After 23 years in prison, 41-year-old Lamonte McIntyre was recently released, according to the Associated Press.

Unbelievably, the Kansas City native spent over two decades behind bars for a double murder he didn’t commit.

After being released he said, “First day out, I celebrate it with my family I was able to breathe and relax. That felt nice. So much tension in a place, having this burden on you. I was able to relax just enjoy my family.”

The tension wasn't just on McIntyre those 23 years — it was also on his mom. She told the AP that she carried guilt and anger during those years, believing that a choice she made landed her son in prison.

McIntyre’s mother, Rose, said that the white detective on her son’s case, Roger Golubski, requested regular sexual favors from her. She refused.

“I do believe that if I had complied with his request for me to become his ‘woman,’ that my son would likely not be in prison,” Rose said in a 2014 affidavit.

Golubski wasn't alone in being accused of abuse of power.

The prosecutor on the case, Terra Morehead, stands accused of intimidating any witness who did not point to McIntyre as the murder.

And, it gets even more twisted. Prior to her involvement in the case, Morehead was in a romantic relationship with the judge, J. Dexter Burdette. Neither one of them, at the time, felt the need to disclose the true nature of their relationship.

Sadly, none of these revelations were a surprise to the black Kansas City community. To them, this is the norm.

One of the witnesses threatened by Morehead, Niko Quinn, signed an affidavit admitting to her dishonesty on the stand during McIntyre’s 1994 case.

She said she felt she had no choice but to lie on the stand because Morehead threatened to take away her children and have her locked up if she didn't do as was she told. Another witness, Ruby Mitchell, was fearful of Golubski, who forced her to do a sexual act and repeatedly called her, prompting a move and a phone number change.

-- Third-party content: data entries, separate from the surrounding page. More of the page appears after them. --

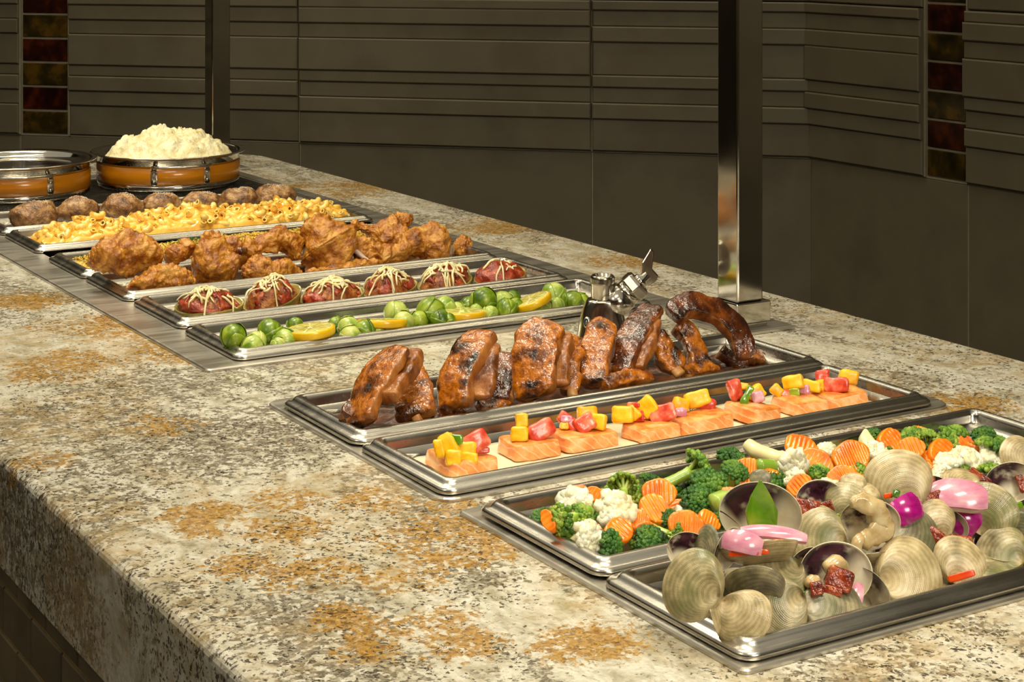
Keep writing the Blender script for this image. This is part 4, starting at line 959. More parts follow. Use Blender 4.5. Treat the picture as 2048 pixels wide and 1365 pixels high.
RIBS = [
 ([(690, 838, 1.455), (706, 822, 1.465), (728, 812, 1.475)], 36, 30, 'small dark rib end lying at the left end of the pan', (0, .6, .8), 'rib_dark', None),
 ([(722, 850, 1.440), (738, 790, 1.455), (765, 735, 1.462), (800, 698, 1.47)], 92, 30, 'broad leftmost standing rib leaning right with a pale cut side', (-.75, .15, .75), 'rib', None),
 ([(768, 800, 1.435), (800, 755, 1.45), (830, 705, 1.468)], 34, 60, 'pale meaty flank strip leaning against the leftmost standing rib', (.9, .2, .5), 'rib_cut', None),
 ([(835, 835, 1.445), (822, 780, 1.470), (815, 735, 1.49)], 84, 32, 'orange-glazed rib leaning behind the leftmost standing rib', (.1, .35, .9), 'rib', ((838, 846, 1.437), (830, 832, 1.442), 24)),
 ([(912, 818, 1.438), (915, 765, 1.452), (935, 710, 1.463), (970, 665, 1.475)], 84, 36, 'tall curved rib with shiny back, second standing from the left', (-.6, .2, .8), 'rib', None),
 ([(958, 800, 1.430), (968, 740, 1.445), (985, 690, 1.462)], 26, 56, 'pale cut flank of the tall curved second rib', (.95, .1, .35), 'rib_cut', None),
 ([(1003, 805, 1.452), (1000, 760, 1.47), (1002, 705, 1.49)], 54, 30, 'short dark charred rib between the second and third tall ribs', (0, .3, .95), 'rib_dark', None),
 ([(1075, 795, 1.442), (1068, 745, 1.458), (1075, 690, 1.468), (1100, 645, 1.478)], 96, 36, 'widest glazed rib standing in the middle of the pan', (-.35, .2, .9), 'rib', None),
 ([(1118, 775, 1.438), (1118, 715, 1.452), (1130, 665, 1.47)], 24, 50, 'narrow pale cut flank on the right of the widest rib', (.95, .1, .35), 'rib_cut', None),
 ([(1142, 790, 1.452), (1140, 730, 1.47), (1155, 675, 1.487)], 46, 30, 'slim rib squeezed right of the widest rib', (.1, .25, .95), 'rib', ((1146, 796, 1.44), (1144, 780, 1.446), 26)),
 ([(1190, 775, 1.448), (1190, 725, 1.464), (1200, 675, 1.475), (1215, 645, 1.486)], 64, 34, 'upright glazed rib in front of the tap', (-.2, .2, .95), 'rib', None),
 ([(1238, 752, 1.455), (1252, 705, 1.466), (1278, 655, 1.478), (1308, 612, 1.49)], 66, 32, 'dark rib leaning right, just right of the tap', (-.5, .3, .8), 'rib_dark', None),
 ([(1268, 738, 1.448), (1290, 690, 1.46), (1312, 640, 1.475)], 22, 44, 'pale cut flank of the dark rib right of the tap', (.9, .1, .4), 'rib_cut', None),
 ([(1305, 670, 1.478), (1330, 705, 1.465), (1358, 742, 1.45)], 48, 34, 'rib sloping down right with its bone end showing', (.2, .6, .75), 'rib', ((1350, 738, 1.448), (1362, 752, 1.441), 30)),
 ([(1352, 650, 1.505), (1378, 675, 1.495), (1395, 715, 1.482), (1402, 745, 1.47)], 42, 30, 'bent reddish rib under the arched rib', (.3, .5, .8), 'rib', None),
 ([(1342, 636, 1.500), (1372, 612, 1.50), (1430, 625, 1.495), (1475, 665, 1.485), (1492, 722, 1.475)], 52, 34, 'long arched rib at the right end of the pan', (.1, .75, .65), 'rib_dark', None),
 ([(1205, 775, 1.44), (1250, 760, 1.442), (1300, 752, 1.445)], 36, 30, 'low rib lying flat on the sauce in front of the dark rib', (0, .8, .6), 'rib', None),
 ([(1365, 748, 1.455), (1400, 740, 1.46), (1430, 735, 1.465)], 34, 24, 'small rib piece low at the front under the bent rib', (0, .8, .6), 'rib', None),
 ([(1495, 712, 1.50), (1512, 714, 1.50), (1526, 722, 1.50)], 28, 24, 'smallest rib scrap at the right end beside the arched rib', (0, .8, .6), 'rib', None),
 ([(860, 838, 1.45), (895, 830, 1.45), (930, 825, 1.45)], 28, 24, 'low rib scrap at the foot of the second tall rib', (0, .8, .6), 'rib_dark', None),
 ([(955, 815, 1.45), (985, 812, 1.45), (1020, 805, 1.45)], 26, 22, 'low rib scrap at the foot of the charred rib', (0, .8, .6), 'rib', None),
 ([(1440, 700, 1.52), (1470, 722, 1.51), (1500, 735, 1.50)], 30, 24, 'flat rib piece in the shade of the arched rib', (0, .8, .6), 'rib_dark', None),
]
for i, (p, w_, t_, lb, fc, mt, bn) in enumerate(RIBS): rib(p, w_, t_, lb, fc, i, mt, bn)

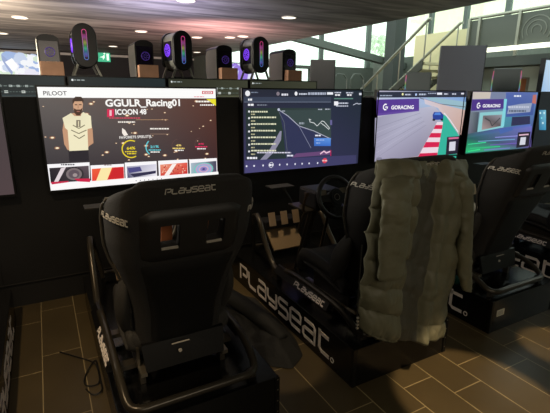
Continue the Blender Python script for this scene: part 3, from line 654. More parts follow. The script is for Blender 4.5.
def lit_tower():
    e = empty('computer_tower', (0, 0, 0)); dp = .40; z0 = .10; H = .50
    P = capsule(0, z0+H/2-.0, .135, H/2)
    m = MB(); m.prism([(x, 0, z) for x, z in P], (0, .05, 0)); m.build('front_shell', PCB, e, mods=[('BEVEL', dict(width=.012, segments=2))])
    P2 = capsule(0, z0+H/2, .122, H/2-.012)
    m = MB(); m.prism([(x, .05, z) for x, z in P2], (0, dp-.1, 0)); m.build('body', PCG, e)
    m = MB(); m.prism([(x, dp-.05, z) for x, z in P], (0, .05, 0)); m.build('rear_shell', PCB, e)
    m = MB(); m.box(-.128, -.121, .08, dp-.08, z0+.13, z0+H-.13); m.build('side_window', mat('window_dark', (24, 18, 40), .15), e)
    m = MB(); fan(m, (-.133, dp/2, z0+H*.52), .075, 'X'); m.build('fan', GLOWP, e)
    # light loop on the front
    L = capsule(0, z0+H/2+.01, .021, .165, 8); V = []; Fc = []; Cc = []
    for k, (x, z) in enumerate(L):
        cx, cz = 0, z0+H/2+.01
        for s_, yy in ((.0, -.008), (.006, -.008)):
            dx = x-cx; dz = z-max(min(z, cz+.135), cz-.135); l = math.hypot(dx, dz) or 1
            V.append((x+dx/l*s_, yy, z+dz/l*s_)); Cc.append(hue((z0+H-z)/H))
    n = len(L)
    for k in range(n): a, b = 2*k, 2*((k+1) % n); Fc.append((a, a+1, b+1, b))
    attr_obj('light_loop', V, Fc, Cc, e, SCREEN)
    # broad coloured glow panel of the front grille
    V = []; Fc = []; Cc = []
    for k in range(9):
        z = z0+H/2-.13+k*.0325
        for sx in (-1, 1): V.append((sx*.017, -.004, z)); Cc.append(tuple(v*(.22, .5, .3, .7, .35, .6, .25, .4, .2)[k] for v in hue(1-(k+1)/11))[:3]+(1,))
    for k in range(8): Fc.append((2*k, 2*k+1, 2*k+3, 2*k+2))
    attr_obj('light_panel', V, Fc, Cc, e, SCREEN)
    for sx in (-1, 1):
        for yy in (.04, dp-.06):
            m = MB(); m.obox((sx*.12, yy, .085), (.012, 0, 0), (0, .014, 0), (-sx*.035, 0, .085)); m.build('foot', PCG, e)
    m = MB(); m.box(-.13, .13, .02, dp-.02, 0, .02); m.build('base_plate', PCB, e)
    return e
def dark_tower():
    e = empty('computer_tower', (0, 0, 0)); W_, H, dp = .115, .47, .44
    P = [(-W_, 0), (W_, 0), (W_, H-.06)]+[(W_*math.cos(a), H-.06+.055*math.sin(a)) for a in [k*math.pi/10 for k in range(1, 10)]]+[(-W_, H-.06)]
    m = MB(); m.prism([(x, 0, z) for x, z in P], (0, dp, 0)); m.build('body', PCB, e)
    m = MB(); m.prism([(-W_-.006, y, z) for y, z in ((0.01, 0.02), (dp-.03, .02), (dp, .12), (dp, H-.13), (dp-.06, H-.06), (.01, H-.06))], (.005, 0, 0)); m.build('side_panel', PCW, e)
    m = MB(); m.box(-W_+.015, W_-.015, -.006, 0, .15, H-.08); m.build('glass_front', mat('smoked_glass', (22, 18, 30), .12), e)
    m = MB(); fan(m, (.01, -.010, .27), .05, 'Y', 7); m.build('fan', GLOWD, e)
    return e
LT = lit_tower(); DT = dark_tower()
G1 = 'computer towers along the back counter'
lits = [(0.57, 0, 'lit computer tower with a rainbow light loop, leftmost of the lit ones'), (1.75, 9, 'lit computer tower with a violet fan window, middle of the three lit ones'), (2.89, 4, 'lit computer tower with rainbow loop, rightmost of the three lit ones on the counter')]
for i, (x, a, l) in enumerate(lits):
    o = LT if i == 0 else copy_tree(LT); o.location = (x, 5.74, ZB+.0); o.rotation_euler = (0, 0, R(a)); tag(o, l, 'computer', G1)
bxm = mat('cardboard', (150, 112, 86), .85, vary=.12)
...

“He had total power, and I was terrified that he would try to force me again to provide sexual favors,” Mitchell said. “I also knew that there was no one I could complain to, as Golubski was known to be very powerful in the community and in the police department.”

And it was widely known in the department that Golubski preyed upon black sex workers and drug addicts, even fathering children with some of them, Ruby Ellington, a retired Kansas City police officer said.

“Roger Golubski’s involvement with them was no secret,” Ellington said. “It was simply accepted as part of what Roger Golubski was able to do without repercussion.”

Thank God the truth is out and McIntyre is free, but the nefarious detective, prosecutor and judge are still on the loose, living their best lives, and currently in little danger of facing any consequences for their actions.

A group called The Midwest Innocence Project is investigating a dozen plus cases similar to McIntyre’s, in an attempt to right wrongs, and to make sure such race-driven corruption ceases in Kansas City.